この決定で、生産への配慮が大きく作用している。最新の空力や材料技術の導入ばかりか、F-16は現地生産を考慮して開発された。ヨーロッパ各国の航空機産業が生産へ参加できるメリットは魅力であり、単価が約500万ドルと安価な上、その多くは地元に落ちるのである。日本の航空自衛隊がF-15を採用し、ライセンス生産を始めた時、メーカーである三菱の本音は、手出しの出来ない米国からの輸入部品が多いF-15は(単価が倍以上するにもかかわらず)自社生産工程の多いF-16より儲からないということだった。

F-16で採り入れられた新技術は多く、外形上まず目を引くのが、翼と胴体を一体形成し、互いの干渉抵抗を減少させるブレンデッド・ウィング・ボデーだ。機首側面から主翼前縁付根へのストレークも、大仰角時の性能を引き上げている。胴体下部の空気取入口はシンプルそのもので、姿勢による空気流入量の変化へ敏感なターボファン・エンジンにとって都合がいい。そのエンジンもF-15と共通のF100を採用したことは、米空軍の採用へ少なからず貢献しているだろう。

高度な空戦性能を持たせるため機体強度が増し、量産型のF-16は9Gに耐えうる。
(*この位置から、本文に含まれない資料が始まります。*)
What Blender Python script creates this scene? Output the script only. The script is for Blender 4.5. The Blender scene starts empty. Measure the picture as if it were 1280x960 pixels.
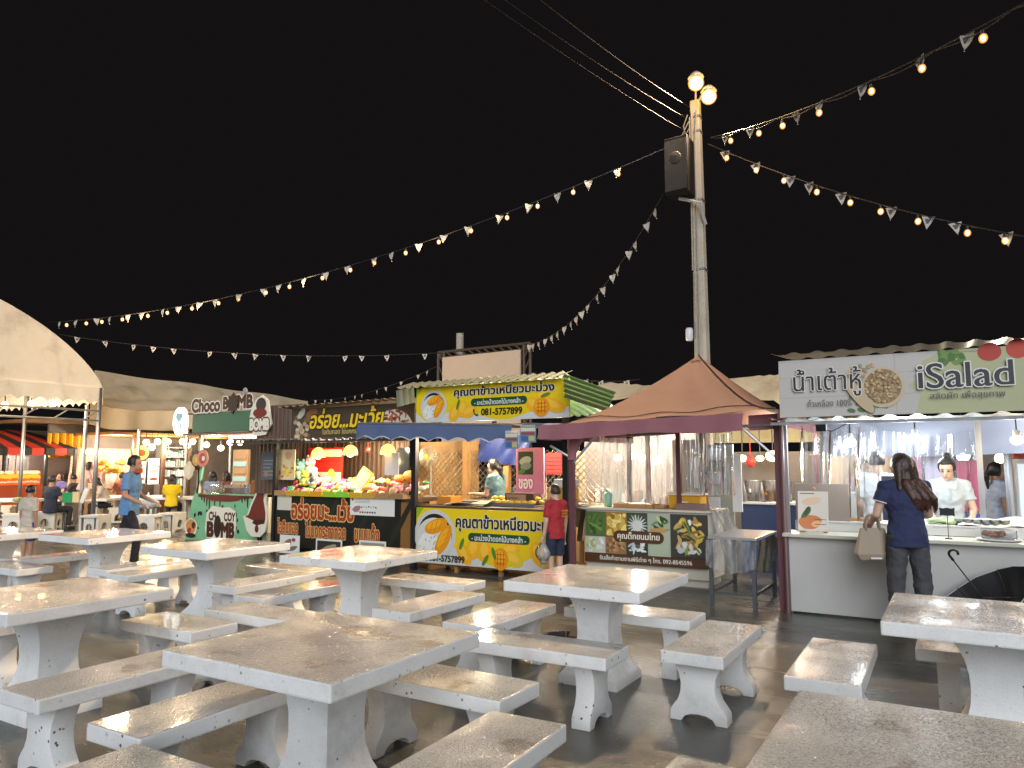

搭乗員へかかる高Gを配慮した結果、30度傾けた座席と短い操縦桿が右コンソール上につき、実用軍用機では初のサイドスティックだ。空中戦で良好なコクピット視界を確保すべく一体形成のキャノピーは枠がない。

空戦を重視する一方で、対地攻撃能力もおろそかにされなかった。ハードポイント(機外の兵装搭載箇所)9ケ所のうち4ケ所へは空対空ミサイル、残る5ケ所に空対地ミサイル、爆弾、燃料タンクなどが搭載できる他、左主翼付根にはバルカン砲1門が固定装備されている。

これらの兵器は高性能の火器管制装置が自動的にコントロールし、データは正面のHUD(ヘッド・アップ・ディスプレイ)へ各モードで表示され、火器管制装置の目となるのが機首に装備されたAPG-66レーダーだ。外観からは想像できないほど優れた機能のパルス・ドップラー・レーダーで、低空や地上の敵目標を探知可能なルックダウン能力を持つ。

その後、米空軍は1995年までに2,795機のF-16を導入し、極東でも韓国駐留第8戦術戦闘航空団へ48機(1981年)、および1985年から青森県三沢基地に駐屯する第432戦術戦闘航空団傘下で2師団(定数48機)が編成された。NATO4空軍は1992年までに515機を調達した他、イスラエル、エジプト、パキスタン、ベネズエラ、韓国、トルコ、ギリシャ、シンガポール、タイの各空軍がF-16を採用、導入している。